The entire DB network and most of the regional networks operate on the honor system. Travelers purchase tickets and step onto the train without a gate or an attendant checking the ticket upon entry. Passengers with paper tickets must stamp their ticket on the train when using U-Bahn local transit, or at the station platform or entrance to the train station when taking S-Bahn or regional trains. If a person is caught by Bahn train staff without a valid ticket or having stamped their ticket, it will result in fines.

Attendants do patrol the trains and check for tickets at various unpredictable times and intervals, and the fines for riding without a ticket can be very hefty. It is important for travelers to make sure they have valid tickets for each and every trip, no matter how short.

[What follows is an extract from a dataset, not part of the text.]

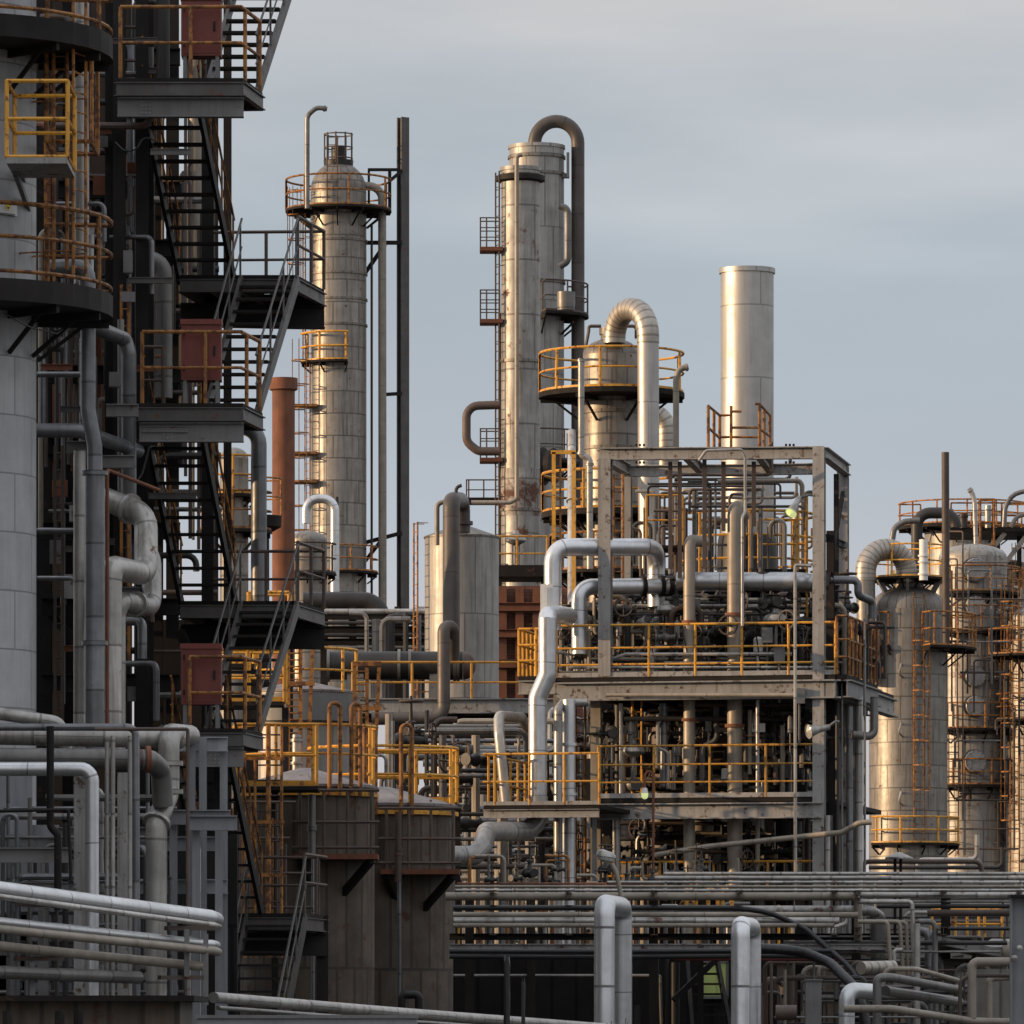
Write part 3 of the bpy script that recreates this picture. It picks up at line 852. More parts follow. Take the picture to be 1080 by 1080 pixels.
# ---------------------------------------------------------------- bottom left: white and grey pipe rack
DB = 90
pipe('white_pipe', 'fat white pipe running level at the top of the near rack', 'pipe_light', 11, [(-40, 774, 91), (150, 778, 91), (190, 779, 91.5)], flanges=(1.6,))
pipe('s_bend_pipe', 'fat white upright pipe with an S bend at the rack corner', 'pipe_light', 11.5, [(200, 776, 92.5), (178, 774, 91), (178, 836, 91), (165, 868, 90.6), (165, 1090, 90.6)], bend=17, flanges=(1.5, 1.98, 2.97))
pipe('dark_main', 'dark grey main pipe with a flanged end below the fat white pipe', 'pipe_grey', 11, [(-40, 799, 89.5), (158, 801, 90), (170, 812, 90.5), (172, 850, 90.6)], bend=14, flanges=(0.93, 0.99), fmat='rusted')
pipe('silver_pipe', 'shiny pipe elbowed downwards at the left of the near rack', 'silver', 7.5, [(-40, 811, 88), (97, 811, 88), (97, 1090, 88)], bend=13, n=18)
pipe('thin_pipe', 'thin grey pipe bent down over the top of the near rack', 'pipe_shade', 4, [(-40, 767, 87.5), (143, 767, 87.5), (144, 1090, 87.5)], bend=9)
pipe('white_pipe', 'white pipe sloping down from the left edge above the rack', 'pipe_light', 7, [(-30, 748, 93), (62, 762, 93.4), (70, 790, 93.5)], bend=12)
pipe('thin_pipe', 'thin rusty pipe stepped along the top of the rack beside the S bend', 'pipe_brown', 2, [(100, 769, 87.2), (198, 769, 87.2), (198, 976, 87.2)], bend=2)
pipe('thin_pipe', 'dark thin pipe dropping with a step in front of the shiny pipe', 'steel_dark', 4, [(53, 766, 87), (53, 872, 87), (61, 880, 87), (61, 960, 87)], bend=8)
pipe('thin_pipe', 'dark thin bracketed pipe level across the shiny pipe', 'steel_dark', 1.8, [(-30, 856, 86.8), (72, 854, 86.8), (75, 930, 86.8)], bend=3)
for x, lab in ((113, 'slim grey upright pipe nearest the shiny elbow'), (119, 'slim grey upright pipe left of the rusted post'), (151 - 14, 'slim pale upright pipe right of the rusted post')):
    pipe('upright_pipe', lab, 'pipe_light', 2.4, [(x, 1090, 88.5), (x, 782 if x < 118 else 776, 88.5)])
# the four long pipes in front
pipe('front_pipe', 'thickest shiny pipe of the front bundle sloping across the near rack', 'silver', 8.5, [(-60, 930, 82), (222, 968, 87.5), (228, 970, 91.5)], n=18)
pipe('front_pipe', 'slim pipe right under the thickest shiny front pipe', 'pipe_light', 3.2, [(-60, 938, 81.6), (226, 976, 87.2), (231, 977, 91)])
pipe('front_pipe', 'second shiny pipe down in the front bundle', 'silver', 5, [(-60, 966, 82), (223, 996, 87.5), (228, 997, 91.5)])
pipe('front_pipe', 'dull brownish pipe touching the second shiny front pipe from below', 'pipe_tan', 4.6, [(-60, 974, 81.6), (226, 1003, 87), (230, 1004, 91)])
pipe('front_pipe', 'dull pipe third from the top of the front bundle', 'pipe_tan', 5, [(-60, 992, 82), (210, 1019, 87.5), (214, 1019, 91)])
pipe('front_pipe', 'lowest dull grey pipe of the front bundle with a plain end', 'pipe_grey', 7, [(-60, 1023, 82), (146, 1031, 86)], bend=0)
t = thing('pipe_rack', 'grey steel pipe rack frame carrying the near white pipes', 'pipe rack', V((Xp(120, 91), 91, 0)))
for x, d, ytop, m in ((130, 89.2, 815, 'steel_worn'), (84, 90.5, 815, 'steel_worn'), (46, 92, 985 - 40, 'steel_grey'), (16, 92.5, 880, 'steel_grey'), (202, 92.5, 775, 'steel_blue'), (214, 92.8, 778, 'steel_blue'), (236, 93.2, 780, 'steel_blue'), (231, 91.6, 875, 'steel_blue'), (207, 91.2, 862, 'steel_blue'), (183, 92, 870, 'steel_blue')):
    build(MB().ibeam(V((Xp(x, d), d, 0)), V((Xp(x, d), d, Zp(ytop, d))), .11 if m == 'steel_blue' else .16, .16, side=V((1, 0, 0))), 'column', m, t)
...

Tip: Occasionally ticket machines may be inoperable so aside from using the mobile app, buy some of the four-pass paper tickets in advance to keep on hand, especially when visitors are in town.  They are good unstamped for one year and transferable to anyone.

Not all tickets are created equal

The key to car-free European adventures is knowing your options and how to get the local deals.

4-pass paper ticket available at machines: Ticket is good for four train rides within the purchased zones. Unstamped tickets are good for one year.

Short-trip ticket – for passengers traveling within under three U-Bahn stops.

Day ticket – available on all local trains within a selected zone, all day.

Group day ticket – one ticket price, good for more than one person, up to 5 people.

Though it sounds easy enough, simply buying a ticket, when combined with the language barrier and the not-so-consistent ticket machines, can be overwhelming. When all else fails, ask the experts to help you get started.

Several bread-and-butter deals are always available at the ticket kiosks. The following are by no means an exhaustive list, but should get travelers off on the right foot.

Longer distances: Online or at the Bahn Office

For offers and ticketing information, go to www.db.de, an English version of the website is available by clicking the word “Deutsch” next to the German flag, and selecting English from the drop-down menu.

The Bahn office is located at the Hauptbanhoff Stuttgart main station downtown, and also in the main stations in Vaihingen near Patch Barracks, and the Boeblingen station near Panzer Kaserne. Agents there can help you find the best fares travel. You can also purchase weekly, monthly and yearly local train passes. The Bahn offices accept Value Added Tax (VAT) forms, used best when booking more costly trips or multiple trips at once.

Note: there is a two-euro fee for purchasing through the in-person Bahn office, but it is a small price to pay when you consider the time you save, and the available use of a VAT form.

Bahn cards

Bahn cards are a fantastic deal for travelers who use the train frequently, but often the Bahn card proves its worth on the first purchase. Before purchasing a ticket to travel outside of Stuttgart, ask about how getting a Bahn 25 or 50 would affect the price.

Bahn 25: Travelers get 25 percent off all regular and saver fares. DB often publishes trial offers, like a Bahn 25 card for 19 euros that is valid for three months or similar promotions you can use to test out if buying a card for the year is worth it to you or not.

Bahn 50: Travelers receive 50 percent off all regular fare purchases (but not saver fares). Best for travelers who use the train several times each month outside of Stuttgart.

Although there’s no substitute for good advance planning, many of the standing ticket offers through Deutsche Bahn provide flexibility for the spontaneous traveler. Taking the train offers several benefits and can even be a viable, inexpensive option when traveling in a group.

Sure, in some cases a car will get you there quicker, but getting there faster isn’t always the best way to travel.

Passengers Getting off the Subway, Blurred Motion

The German transit services operate mostly on an honor system, but riding the train without paying can be costly for those who are caught. Travelers who are unable to get a ticket before boarding a train are advised to immediately seek out and speak to a train attendant instead of waiting for the attendant to approach and ask for a ticket.

Exploring your backyard

Baden-Württemberg Regional Ticket
Perfect for day trips on regional trains including the S-Bahn with a group of friends or even last-minute solo traveling. The ticket is good for up to five people; 23 euros for one person, 5 euros for each additional traveler.

Tip: BW tickets apply to regional trains (not ICE) and your train must depart after 9 a.m. on weekdays. In addition, always ensure your train will arrive before your ticket expires, and don’t forget to write your name on the ticket.

The All-Germany Ticket: Quer-durchs-Land and Schönes-Wochenende Ticket

The Quer-durch-Land, or “across the country” ticket offers unlimited regional train travel for one day throughout Germany, Monday-Friday. Like the BW Pass, it’s good for up to five people; 44 euros for one person, 8 euros for each additional traveler. With the Schönes-Wochenende, or “beautiful weekend” ticket, travel on a Saturday or Sunday for 40 euros for the first person, 4 euros for each additional traveler. So five people can travel all day around Germany for under 100 euros.